Is there a land transfer surcharge or speculation tax for non-resident buyers in Ontario?
Ontario has had a Non-Resident Speculation Tax (NRST) aimed at foreign nationals and foreign corporations purchasing residential property in certain parts of the province. The NRST is an additional percentage of the purchase price charged on top of the standard Ontario land transfer tax — it is a separate levy, not a bracket of the regular LTT.
The scope, rate, and geographic application of the NRST have changed over time since its introduction. Originally applied only in certain regions, it was subsequently expanded province-wide, and the rate has been adjusted. Because this area of law changes frequently, it is essential to confirm the current NRST rate and scope with a real estate lawyer at the time of your purchase rather than relying on any historical figure.
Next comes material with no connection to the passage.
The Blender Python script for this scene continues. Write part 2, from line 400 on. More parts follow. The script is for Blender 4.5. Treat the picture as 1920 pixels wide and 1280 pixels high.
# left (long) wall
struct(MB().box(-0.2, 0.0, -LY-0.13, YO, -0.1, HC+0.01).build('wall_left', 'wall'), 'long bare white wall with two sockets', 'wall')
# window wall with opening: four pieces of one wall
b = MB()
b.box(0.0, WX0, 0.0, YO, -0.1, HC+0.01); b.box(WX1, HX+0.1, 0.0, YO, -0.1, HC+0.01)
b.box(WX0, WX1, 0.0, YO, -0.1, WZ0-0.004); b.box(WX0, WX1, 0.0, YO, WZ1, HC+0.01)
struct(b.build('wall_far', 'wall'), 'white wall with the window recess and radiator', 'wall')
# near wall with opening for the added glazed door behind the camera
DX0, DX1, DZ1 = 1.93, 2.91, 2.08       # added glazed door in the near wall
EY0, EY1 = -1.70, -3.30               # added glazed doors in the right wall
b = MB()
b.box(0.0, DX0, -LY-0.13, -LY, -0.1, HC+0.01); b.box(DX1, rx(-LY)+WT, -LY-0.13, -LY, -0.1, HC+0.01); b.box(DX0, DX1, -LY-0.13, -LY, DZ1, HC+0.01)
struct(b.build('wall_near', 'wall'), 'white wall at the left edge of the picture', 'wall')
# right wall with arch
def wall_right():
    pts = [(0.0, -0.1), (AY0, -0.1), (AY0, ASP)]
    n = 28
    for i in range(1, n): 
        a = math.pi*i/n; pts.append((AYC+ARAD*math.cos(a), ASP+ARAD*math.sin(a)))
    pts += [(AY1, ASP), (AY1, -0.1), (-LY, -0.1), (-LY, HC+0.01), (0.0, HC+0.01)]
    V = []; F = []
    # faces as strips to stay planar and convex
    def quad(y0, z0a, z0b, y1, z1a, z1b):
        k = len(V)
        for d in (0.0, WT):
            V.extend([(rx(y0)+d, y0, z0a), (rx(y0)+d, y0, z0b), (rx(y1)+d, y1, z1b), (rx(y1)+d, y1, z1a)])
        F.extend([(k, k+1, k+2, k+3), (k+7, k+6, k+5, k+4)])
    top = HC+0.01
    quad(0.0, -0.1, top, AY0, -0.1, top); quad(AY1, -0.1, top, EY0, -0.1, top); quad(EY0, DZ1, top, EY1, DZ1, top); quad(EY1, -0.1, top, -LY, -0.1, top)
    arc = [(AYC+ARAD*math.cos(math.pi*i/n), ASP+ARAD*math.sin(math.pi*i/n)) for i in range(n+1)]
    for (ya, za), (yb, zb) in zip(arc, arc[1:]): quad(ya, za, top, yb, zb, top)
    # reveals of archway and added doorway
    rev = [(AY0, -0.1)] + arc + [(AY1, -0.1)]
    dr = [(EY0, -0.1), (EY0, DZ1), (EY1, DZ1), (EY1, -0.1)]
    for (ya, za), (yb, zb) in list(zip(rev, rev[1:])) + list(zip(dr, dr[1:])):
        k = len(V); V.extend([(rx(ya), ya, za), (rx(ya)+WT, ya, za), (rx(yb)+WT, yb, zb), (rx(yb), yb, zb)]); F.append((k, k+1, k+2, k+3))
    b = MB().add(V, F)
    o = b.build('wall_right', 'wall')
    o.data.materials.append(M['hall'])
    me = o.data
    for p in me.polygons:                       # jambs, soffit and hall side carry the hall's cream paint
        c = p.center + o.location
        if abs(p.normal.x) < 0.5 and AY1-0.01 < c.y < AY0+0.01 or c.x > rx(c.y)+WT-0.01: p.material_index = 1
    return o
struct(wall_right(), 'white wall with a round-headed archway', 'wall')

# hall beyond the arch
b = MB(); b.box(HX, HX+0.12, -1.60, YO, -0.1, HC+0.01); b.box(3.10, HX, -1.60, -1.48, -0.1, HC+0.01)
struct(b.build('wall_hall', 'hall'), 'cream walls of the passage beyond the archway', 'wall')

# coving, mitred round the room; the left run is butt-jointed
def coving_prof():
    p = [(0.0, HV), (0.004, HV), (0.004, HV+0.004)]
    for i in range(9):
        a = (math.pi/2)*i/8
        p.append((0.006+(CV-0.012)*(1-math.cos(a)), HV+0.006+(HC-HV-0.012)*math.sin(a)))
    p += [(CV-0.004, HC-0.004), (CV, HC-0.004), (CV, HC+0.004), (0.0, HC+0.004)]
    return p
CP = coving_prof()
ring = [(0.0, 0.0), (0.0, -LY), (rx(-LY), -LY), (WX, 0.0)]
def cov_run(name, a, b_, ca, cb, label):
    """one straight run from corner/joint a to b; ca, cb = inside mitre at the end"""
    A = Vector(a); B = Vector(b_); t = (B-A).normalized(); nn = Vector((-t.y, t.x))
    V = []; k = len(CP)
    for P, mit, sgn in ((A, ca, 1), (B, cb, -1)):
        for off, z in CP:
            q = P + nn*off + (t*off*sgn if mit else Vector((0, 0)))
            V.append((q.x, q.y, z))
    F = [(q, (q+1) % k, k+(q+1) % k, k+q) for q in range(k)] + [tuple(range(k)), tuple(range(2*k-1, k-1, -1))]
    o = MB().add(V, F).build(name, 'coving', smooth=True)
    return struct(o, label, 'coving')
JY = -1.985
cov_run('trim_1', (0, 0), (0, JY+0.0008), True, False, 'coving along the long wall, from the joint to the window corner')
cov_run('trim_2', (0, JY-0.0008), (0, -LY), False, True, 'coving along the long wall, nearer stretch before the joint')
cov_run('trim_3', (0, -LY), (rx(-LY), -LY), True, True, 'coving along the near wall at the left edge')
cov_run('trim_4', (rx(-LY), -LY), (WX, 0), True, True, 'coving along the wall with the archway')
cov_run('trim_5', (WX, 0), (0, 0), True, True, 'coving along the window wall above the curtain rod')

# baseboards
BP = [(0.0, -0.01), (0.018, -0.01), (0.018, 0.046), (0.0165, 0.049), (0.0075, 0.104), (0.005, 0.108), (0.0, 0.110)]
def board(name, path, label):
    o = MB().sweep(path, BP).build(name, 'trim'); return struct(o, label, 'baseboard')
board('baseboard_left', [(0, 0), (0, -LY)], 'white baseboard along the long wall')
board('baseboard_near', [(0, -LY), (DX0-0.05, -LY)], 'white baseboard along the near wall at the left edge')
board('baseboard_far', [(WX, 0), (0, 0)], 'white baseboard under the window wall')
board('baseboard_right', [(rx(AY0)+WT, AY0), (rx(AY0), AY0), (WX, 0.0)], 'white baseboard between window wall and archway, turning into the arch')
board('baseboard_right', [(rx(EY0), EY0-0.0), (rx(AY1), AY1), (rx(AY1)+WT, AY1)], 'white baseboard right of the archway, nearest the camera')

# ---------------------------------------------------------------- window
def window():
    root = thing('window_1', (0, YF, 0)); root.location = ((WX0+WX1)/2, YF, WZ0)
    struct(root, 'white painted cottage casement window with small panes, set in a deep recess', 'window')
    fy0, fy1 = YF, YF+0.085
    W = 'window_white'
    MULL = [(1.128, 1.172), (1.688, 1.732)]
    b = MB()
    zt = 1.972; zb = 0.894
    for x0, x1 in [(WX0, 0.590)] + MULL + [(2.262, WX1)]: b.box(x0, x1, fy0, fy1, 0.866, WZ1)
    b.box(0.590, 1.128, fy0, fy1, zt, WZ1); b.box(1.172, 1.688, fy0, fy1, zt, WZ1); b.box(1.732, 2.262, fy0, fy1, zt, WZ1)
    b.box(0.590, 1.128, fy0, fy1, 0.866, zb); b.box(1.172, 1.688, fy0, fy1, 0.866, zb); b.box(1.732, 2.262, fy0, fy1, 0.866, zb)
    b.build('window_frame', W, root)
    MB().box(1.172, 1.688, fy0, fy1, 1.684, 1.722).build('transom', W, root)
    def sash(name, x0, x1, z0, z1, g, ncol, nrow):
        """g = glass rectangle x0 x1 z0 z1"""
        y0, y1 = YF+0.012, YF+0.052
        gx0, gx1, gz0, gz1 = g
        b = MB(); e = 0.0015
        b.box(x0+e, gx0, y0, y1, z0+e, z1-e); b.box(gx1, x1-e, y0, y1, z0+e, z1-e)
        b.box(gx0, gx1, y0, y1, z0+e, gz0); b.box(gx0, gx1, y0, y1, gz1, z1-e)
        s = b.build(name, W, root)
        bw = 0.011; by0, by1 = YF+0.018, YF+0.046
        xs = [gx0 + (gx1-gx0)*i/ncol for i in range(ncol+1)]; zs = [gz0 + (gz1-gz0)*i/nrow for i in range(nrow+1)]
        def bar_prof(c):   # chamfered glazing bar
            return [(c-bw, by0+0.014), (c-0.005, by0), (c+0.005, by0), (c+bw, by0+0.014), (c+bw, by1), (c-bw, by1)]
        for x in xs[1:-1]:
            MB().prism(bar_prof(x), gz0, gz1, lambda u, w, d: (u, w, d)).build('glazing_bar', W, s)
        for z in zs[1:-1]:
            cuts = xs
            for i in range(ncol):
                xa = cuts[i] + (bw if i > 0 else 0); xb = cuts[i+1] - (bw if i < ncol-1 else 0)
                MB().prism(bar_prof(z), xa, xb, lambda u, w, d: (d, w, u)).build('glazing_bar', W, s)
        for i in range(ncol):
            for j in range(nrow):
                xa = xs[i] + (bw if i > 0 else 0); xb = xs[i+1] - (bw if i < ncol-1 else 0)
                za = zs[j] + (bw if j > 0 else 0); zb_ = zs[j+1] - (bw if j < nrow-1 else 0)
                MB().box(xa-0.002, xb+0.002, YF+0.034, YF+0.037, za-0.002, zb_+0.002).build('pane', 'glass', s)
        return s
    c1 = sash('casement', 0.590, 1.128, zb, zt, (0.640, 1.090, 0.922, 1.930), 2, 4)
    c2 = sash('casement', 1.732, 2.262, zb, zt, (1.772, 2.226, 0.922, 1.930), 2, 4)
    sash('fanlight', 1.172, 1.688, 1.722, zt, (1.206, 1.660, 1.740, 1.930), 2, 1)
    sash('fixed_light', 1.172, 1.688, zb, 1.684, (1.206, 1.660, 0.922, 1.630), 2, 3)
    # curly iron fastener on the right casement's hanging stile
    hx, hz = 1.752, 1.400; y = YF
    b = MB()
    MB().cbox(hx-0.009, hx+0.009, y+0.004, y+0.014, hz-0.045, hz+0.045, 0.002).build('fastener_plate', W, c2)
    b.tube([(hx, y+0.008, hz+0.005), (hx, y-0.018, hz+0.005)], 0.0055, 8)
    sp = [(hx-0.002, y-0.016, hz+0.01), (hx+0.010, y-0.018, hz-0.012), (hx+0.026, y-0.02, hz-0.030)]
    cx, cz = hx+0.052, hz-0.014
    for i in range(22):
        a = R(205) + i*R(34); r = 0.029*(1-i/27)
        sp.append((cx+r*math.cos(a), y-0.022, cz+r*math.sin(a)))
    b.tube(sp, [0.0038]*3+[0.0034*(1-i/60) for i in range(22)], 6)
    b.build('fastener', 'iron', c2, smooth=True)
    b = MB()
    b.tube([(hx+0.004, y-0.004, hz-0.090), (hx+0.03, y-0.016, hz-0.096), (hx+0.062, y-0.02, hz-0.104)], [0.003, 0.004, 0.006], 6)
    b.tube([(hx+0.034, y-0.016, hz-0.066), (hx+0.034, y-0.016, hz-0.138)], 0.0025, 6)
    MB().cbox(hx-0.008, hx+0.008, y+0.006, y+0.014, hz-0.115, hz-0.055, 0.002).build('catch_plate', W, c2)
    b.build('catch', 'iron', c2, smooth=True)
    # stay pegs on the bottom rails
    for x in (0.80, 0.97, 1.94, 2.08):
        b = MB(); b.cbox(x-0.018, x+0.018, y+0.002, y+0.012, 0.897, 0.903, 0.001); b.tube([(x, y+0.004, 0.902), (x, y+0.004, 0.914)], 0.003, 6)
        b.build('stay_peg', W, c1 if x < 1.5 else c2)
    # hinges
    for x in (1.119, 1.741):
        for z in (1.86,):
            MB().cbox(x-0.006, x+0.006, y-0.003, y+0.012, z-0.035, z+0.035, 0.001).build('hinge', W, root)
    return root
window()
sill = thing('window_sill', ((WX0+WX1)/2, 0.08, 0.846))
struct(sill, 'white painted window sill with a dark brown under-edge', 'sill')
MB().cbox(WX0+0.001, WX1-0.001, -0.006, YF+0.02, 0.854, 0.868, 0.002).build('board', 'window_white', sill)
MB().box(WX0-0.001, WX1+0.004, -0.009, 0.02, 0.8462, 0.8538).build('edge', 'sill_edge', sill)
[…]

Exemptions exist for certain purchasers, including Canadian citizens, permanent residents, and some nominees under provincial nominee programs. International students and work permit holders residing in Ontario may qualify for a rebate of the NRST under specific conditions. The NRST rules are complex — if you are not a Canadian citizen or permanent resident, confirm your obligations before making an offer.
Key takeaways
- Ontario's Non-Resident Speculation Tax (NRST) applies in addition to standard LTT.
- NRST rate and scope have changed; confirm current rules with a lawyer before purchasing.
- Canadian citizens and permanent residents are exempt from NRST.
- Some work permit holders and nominees may qualify for a rebate of the NRST.